John Hearne: Architect of the 1937 Constitution of Ireland is the first-ever biography of the ‘architect in chief and draftsman’ of the constitution. In the six-year period that it took to draft the constitution, John Hearne was involved at every stage alongside Éamon de Valera; his attitudes and concerns – especially with the protection of human rights in a period which saw the rise of dictatorships throughout Europe – governed the make-up of the fundamental law. This law still stands today and reverberates through every call for referendum or repeal.
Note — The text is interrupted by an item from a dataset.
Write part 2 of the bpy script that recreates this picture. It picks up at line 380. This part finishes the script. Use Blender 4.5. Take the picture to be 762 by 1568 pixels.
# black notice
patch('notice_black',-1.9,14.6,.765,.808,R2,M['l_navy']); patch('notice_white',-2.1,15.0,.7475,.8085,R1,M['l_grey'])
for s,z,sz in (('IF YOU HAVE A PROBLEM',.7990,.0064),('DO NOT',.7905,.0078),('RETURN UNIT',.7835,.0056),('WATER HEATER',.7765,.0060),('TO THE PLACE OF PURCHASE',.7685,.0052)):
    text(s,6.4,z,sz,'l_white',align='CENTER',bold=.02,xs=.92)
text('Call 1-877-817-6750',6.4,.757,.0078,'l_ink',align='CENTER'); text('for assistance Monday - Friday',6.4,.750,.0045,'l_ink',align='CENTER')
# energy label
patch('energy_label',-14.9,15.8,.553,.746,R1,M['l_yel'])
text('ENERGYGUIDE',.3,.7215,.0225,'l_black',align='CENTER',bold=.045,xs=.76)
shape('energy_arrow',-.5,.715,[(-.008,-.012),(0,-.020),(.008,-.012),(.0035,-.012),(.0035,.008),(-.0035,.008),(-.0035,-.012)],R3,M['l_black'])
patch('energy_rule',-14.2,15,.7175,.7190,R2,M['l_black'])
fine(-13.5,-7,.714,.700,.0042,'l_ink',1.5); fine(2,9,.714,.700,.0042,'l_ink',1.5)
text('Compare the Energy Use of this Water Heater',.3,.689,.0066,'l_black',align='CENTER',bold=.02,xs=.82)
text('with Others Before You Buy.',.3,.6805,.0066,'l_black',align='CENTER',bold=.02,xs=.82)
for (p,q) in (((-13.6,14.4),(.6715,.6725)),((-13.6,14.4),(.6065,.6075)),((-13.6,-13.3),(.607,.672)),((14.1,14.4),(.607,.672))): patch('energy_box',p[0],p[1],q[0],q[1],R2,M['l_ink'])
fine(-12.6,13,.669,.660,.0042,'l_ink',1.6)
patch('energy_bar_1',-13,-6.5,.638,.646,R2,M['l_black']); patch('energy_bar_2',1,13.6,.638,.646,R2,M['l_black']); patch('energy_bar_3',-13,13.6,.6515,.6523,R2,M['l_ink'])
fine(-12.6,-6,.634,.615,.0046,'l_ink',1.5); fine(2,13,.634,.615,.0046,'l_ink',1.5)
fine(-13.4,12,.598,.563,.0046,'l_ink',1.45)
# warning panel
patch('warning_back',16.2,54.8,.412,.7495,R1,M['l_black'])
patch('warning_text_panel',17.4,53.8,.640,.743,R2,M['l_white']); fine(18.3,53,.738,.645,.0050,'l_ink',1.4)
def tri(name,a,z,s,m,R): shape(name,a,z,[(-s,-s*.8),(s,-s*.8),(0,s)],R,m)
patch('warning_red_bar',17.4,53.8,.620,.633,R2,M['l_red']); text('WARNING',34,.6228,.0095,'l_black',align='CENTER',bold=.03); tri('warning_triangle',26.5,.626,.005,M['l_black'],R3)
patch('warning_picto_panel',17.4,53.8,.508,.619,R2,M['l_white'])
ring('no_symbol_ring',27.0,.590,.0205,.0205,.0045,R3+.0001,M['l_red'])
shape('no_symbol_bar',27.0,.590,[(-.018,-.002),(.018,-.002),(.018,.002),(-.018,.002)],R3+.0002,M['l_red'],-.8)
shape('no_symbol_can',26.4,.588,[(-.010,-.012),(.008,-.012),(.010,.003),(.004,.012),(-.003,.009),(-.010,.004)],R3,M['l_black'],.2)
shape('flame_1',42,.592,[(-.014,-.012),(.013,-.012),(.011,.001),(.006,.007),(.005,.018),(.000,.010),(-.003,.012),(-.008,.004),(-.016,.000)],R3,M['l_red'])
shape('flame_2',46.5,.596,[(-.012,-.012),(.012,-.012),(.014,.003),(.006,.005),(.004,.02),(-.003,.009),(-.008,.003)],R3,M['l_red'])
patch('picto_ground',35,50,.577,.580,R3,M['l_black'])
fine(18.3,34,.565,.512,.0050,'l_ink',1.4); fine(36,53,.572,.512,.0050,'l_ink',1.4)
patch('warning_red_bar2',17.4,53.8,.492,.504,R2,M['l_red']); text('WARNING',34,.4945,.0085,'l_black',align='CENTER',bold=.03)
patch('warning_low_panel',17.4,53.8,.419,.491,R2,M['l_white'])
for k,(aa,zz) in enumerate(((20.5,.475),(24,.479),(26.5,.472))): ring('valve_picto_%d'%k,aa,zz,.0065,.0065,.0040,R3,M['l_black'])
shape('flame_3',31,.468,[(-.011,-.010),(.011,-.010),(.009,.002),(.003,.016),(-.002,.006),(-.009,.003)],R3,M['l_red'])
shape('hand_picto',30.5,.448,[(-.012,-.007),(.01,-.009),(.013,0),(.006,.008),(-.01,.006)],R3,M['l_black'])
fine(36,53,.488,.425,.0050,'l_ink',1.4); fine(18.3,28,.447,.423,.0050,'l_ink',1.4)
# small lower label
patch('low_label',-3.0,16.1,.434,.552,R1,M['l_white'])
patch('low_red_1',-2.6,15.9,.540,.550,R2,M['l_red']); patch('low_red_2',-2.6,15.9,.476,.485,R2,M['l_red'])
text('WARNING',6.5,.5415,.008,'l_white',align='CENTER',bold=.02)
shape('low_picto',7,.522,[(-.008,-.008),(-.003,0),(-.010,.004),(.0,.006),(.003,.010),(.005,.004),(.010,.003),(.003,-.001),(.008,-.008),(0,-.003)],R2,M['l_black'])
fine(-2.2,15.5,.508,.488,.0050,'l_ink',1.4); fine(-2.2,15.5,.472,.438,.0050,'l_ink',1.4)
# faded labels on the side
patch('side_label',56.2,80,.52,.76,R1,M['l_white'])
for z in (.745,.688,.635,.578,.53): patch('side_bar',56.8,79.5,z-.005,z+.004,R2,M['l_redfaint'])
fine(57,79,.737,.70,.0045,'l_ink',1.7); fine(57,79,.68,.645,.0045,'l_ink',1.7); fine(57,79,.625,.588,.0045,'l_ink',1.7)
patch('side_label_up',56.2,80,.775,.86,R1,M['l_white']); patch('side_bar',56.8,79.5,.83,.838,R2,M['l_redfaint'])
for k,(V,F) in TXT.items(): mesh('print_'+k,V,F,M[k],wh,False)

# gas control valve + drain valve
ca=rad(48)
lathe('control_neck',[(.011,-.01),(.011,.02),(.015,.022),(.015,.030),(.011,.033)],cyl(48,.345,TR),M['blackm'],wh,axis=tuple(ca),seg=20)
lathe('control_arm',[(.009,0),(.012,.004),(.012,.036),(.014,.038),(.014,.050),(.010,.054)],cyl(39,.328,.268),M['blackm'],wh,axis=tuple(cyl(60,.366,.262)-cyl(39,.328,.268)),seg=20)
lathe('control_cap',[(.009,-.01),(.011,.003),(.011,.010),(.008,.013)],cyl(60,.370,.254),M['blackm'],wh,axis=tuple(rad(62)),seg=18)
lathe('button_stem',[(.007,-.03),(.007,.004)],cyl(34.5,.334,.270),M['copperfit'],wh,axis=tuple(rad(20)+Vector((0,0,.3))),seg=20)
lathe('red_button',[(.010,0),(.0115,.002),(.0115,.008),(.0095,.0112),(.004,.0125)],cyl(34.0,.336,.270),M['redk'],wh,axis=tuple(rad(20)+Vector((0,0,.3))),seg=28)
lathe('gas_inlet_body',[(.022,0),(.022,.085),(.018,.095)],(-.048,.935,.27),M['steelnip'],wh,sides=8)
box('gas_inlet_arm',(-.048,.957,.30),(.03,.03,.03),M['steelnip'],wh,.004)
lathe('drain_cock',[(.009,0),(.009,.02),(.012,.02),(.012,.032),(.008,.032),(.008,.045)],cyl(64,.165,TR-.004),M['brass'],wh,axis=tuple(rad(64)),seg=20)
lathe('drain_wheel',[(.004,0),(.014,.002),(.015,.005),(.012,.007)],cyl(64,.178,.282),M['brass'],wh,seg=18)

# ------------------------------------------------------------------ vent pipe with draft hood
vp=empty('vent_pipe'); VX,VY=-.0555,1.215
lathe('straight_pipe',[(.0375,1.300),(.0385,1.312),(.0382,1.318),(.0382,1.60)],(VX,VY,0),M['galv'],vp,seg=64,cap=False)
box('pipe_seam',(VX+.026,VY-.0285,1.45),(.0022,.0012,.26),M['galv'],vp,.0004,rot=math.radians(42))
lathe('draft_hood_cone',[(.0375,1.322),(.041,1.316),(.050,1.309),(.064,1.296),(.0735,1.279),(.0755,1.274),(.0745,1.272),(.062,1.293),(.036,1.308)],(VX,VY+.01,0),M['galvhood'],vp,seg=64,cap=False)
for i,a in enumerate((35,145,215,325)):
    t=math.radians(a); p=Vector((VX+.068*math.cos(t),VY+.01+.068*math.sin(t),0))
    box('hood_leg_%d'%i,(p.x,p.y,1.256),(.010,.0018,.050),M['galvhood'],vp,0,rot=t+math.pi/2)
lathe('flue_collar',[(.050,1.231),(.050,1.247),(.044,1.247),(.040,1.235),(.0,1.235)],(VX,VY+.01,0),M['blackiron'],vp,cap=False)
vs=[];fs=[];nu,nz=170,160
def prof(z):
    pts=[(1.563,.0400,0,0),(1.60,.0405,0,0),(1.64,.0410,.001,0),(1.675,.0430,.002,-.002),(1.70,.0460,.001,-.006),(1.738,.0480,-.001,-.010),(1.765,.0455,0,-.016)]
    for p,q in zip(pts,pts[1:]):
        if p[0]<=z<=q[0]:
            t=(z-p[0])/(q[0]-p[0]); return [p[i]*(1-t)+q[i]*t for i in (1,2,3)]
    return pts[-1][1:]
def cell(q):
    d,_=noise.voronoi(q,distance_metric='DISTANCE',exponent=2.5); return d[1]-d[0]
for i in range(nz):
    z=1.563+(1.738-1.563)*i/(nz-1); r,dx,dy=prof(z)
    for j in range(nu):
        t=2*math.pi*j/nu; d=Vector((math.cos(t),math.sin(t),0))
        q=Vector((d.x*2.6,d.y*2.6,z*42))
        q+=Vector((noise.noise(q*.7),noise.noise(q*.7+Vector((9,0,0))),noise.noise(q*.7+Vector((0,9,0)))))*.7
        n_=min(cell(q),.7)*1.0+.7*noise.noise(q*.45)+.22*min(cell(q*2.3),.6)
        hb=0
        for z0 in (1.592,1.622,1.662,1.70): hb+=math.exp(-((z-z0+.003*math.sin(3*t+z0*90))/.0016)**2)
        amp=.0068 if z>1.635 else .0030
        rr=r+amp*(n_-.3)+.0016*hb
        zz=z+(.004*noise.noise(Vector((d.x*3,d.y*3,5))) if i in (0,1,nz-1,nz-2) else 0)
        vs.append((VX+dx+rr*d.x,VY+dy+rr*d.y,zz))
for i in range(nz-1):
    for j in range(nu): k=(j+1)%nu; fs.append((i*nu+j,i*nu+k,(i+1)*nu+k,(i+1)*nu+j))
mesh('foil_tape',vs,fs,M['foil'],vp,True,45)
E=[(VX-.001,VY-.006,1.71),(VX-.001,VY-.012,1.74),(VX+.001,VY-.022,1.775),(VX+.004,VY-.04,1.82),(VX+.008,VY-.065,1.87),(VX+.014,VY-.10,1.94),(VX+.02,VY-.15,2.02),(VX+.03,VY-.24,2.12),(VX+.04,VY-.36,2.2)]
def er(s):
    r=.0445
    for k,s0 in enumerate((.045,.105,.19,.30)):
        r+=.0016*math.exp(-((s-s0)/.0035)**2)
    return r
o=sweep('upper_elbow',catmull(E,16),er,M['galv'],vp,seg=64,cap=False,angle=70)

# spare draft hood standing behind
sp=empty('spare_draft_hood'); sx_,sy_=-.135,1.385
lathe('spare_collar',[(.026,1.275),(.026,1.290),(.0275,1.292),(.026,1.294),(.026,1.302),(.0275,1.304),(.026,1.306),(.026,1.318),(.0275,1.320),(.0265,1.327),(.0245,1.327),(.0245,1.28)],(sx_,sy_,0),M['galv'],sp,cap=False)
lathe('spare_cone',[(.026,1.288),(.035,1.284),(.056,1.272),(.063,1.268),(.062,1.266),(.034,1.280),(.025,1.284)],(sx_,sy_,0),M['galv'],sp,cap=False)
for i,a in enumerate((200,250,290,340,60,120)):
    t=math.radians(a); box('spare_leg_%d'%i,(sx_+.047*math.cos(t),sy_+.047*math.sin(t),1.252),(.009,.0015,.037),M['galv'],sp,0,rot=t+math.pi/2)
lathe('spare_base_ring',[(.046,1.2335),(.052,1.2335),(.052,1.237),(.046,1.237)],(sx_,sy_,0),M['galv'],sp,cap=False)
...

John Hearne is the biography of a man, later Irish Ambassador to Canada and the United States, who masterminded Irish policy, nationally and internationally, for decades; his essential role in the making of the constitution will result in a greater understanding and re-evaluation of one of its most defining and controversial documents.

Table of Contents

  1. Family, Education and Politics, 1893-1921
  2. In the Service of the Free State, 1922-1932
  3. Serving de Valera, 1932-1936
  4. Towards a New Constitution, 1932-1936
  5. Drafting the New Constitution, August 1936 – July 1937
  6. Shaping the Constitution
  7. The Constitution of Ireland, 1937: Contemporary Reaction
  8. Assessment of the Constitution
  9. John J. Hearne: Constitution-Maker and Civil Servant

About the Author

Eugene Broderick is a modern history adviser and a volunteer assistant to the Waterford Museum of Treasures. He has contributed to various journals and is the author of The Ideological Hijacking of Fine Gael 1932–1938 (2010), The Boycott at Fethard-on-Sea 1957: A Study in Catholic-Protestant Relations in Modern Ireland (2011), and Patterns and Patrons: The Holy Wells of Waterford (2016).